Sin embargo, ¿cómo evitar que la sociedad no se escandalice de esas muertes infames? En primer lugar, es preciso desenmascarar la información. De hecho, algunas de estas muertes aparecen como si se hubiesen producido accidentalmente cuando en verdad fueron causadas por esos excesos de violencia doméstica. Solo rara vez aparece el filicidio que comúnmente queda oculto bajo el ropaje perverso del accidente. En efecto, los poderes han hecho todo lo posible para cuidar la imagen pues no les interesa mirarse en ese espejo absolutamente infame. Incluso algunas regulaciones en torno a las formas de informar sobre estas muertes pretenderían evitar que la sociedad se escandalice de sí misma. Pero una sociedad que no se escandaliza con estas violencias y con estas muertes no merece sino el desprecio.
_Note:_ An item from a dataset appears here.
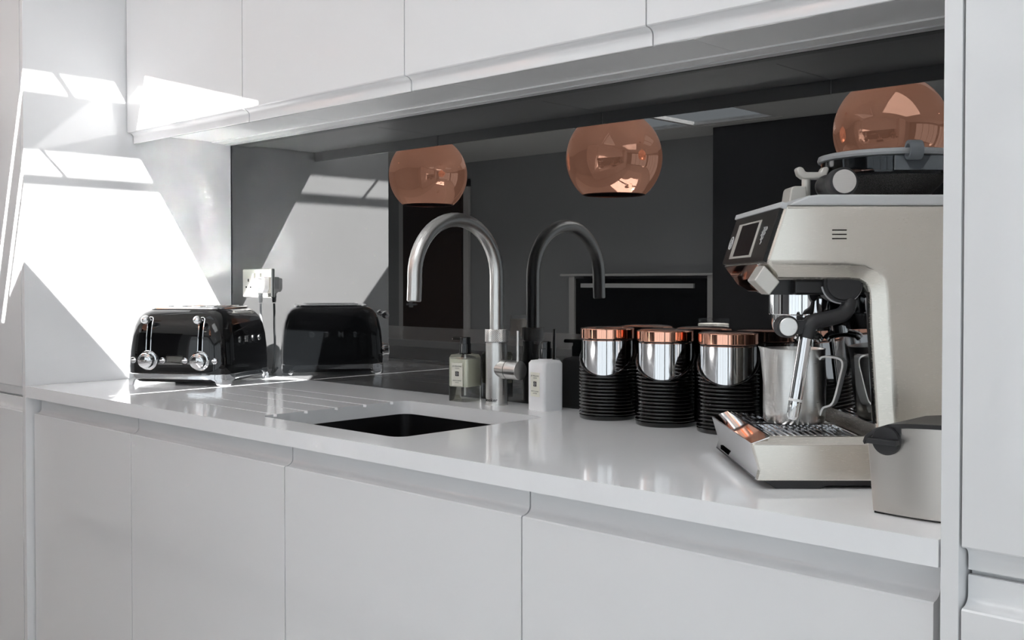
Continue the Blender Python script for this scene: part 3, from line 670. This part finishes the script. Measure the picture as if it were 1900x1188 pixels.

“La niña de tres años ingresó a la sala de emergencias. Ella tenía su ojo derecho completamente morado, casi no lo podía abrir. Su madre dijo que se había caído y aseguró no saber nada más. Los doctores le preguntaron qué le había sucedido en verdad. Pero la niña solo lloraba y se quejaba del dolor. Pero luego se supo que la mamá la golpea cada noche. La baña en agua fría y la azota con una manguera. La niña de cinco años no come y no habla con nadie. Solo dice que su mamá es mala. (El Comercio, 11, 2015). Todavía perdura el mito de que todas las mamás son buenas por sí mismas.

Es un principio de que, en general, el maltratador, el abusador sexual, el asesino de niños no está en la calle sino en la casa. Sin embargo, se da más importancia al supuesto valor de la familia que al hecho de que ahí hay un padre, una madre, un abuelo perverso que goza con la infamia de la violencia e incluso de la muerte dada.

Los ejemplos de niños y muchachos así maltratados se multiplican exponencialmente en nuestra sociedad que, en mala hora, ha perdido la virtud de escandalizarse y de poner el grito en el cielo por esta y otras infamias. Es probable que este silencio no sea sino una más del sinnúmero de las perversas estrategias con las se cuenta la sociedad para mantener sus manos limpias. Por lo menos parcialmente, incluso la prohibición de publicar los nombres de las víctimas y de los victimarios formaría parte de este silencio con el que nos cobijamos y que nos permite dormir a pierna suelta. Como si esos niños y niñas fuesen hijos del viento, como si no nos perteneciesen a todos por igual. Es trágico que esos niños consten con un NN en el epitafio social.

Para su familia, el chico asesinado hace unos días casi en las puertas de su colegio, no es ni un anónimo ni un don nadie. A él lo lloran con su nombre y en su nombre reclaman no solo justicia sino, además, que la sociedad se escandalice de tal manera que se haga todo lo posible para frenar esta ola de crímenes que azota al país. No fue por robarle el celular que lo asesinaron sino por venganza, anuncia la autoridad. Qué gran noticia: ya podemos dormir en paz.

Infeliz la sociedad que termina acostumbrándose a estas muertes que han sido despojadas de su poder de escandalizar.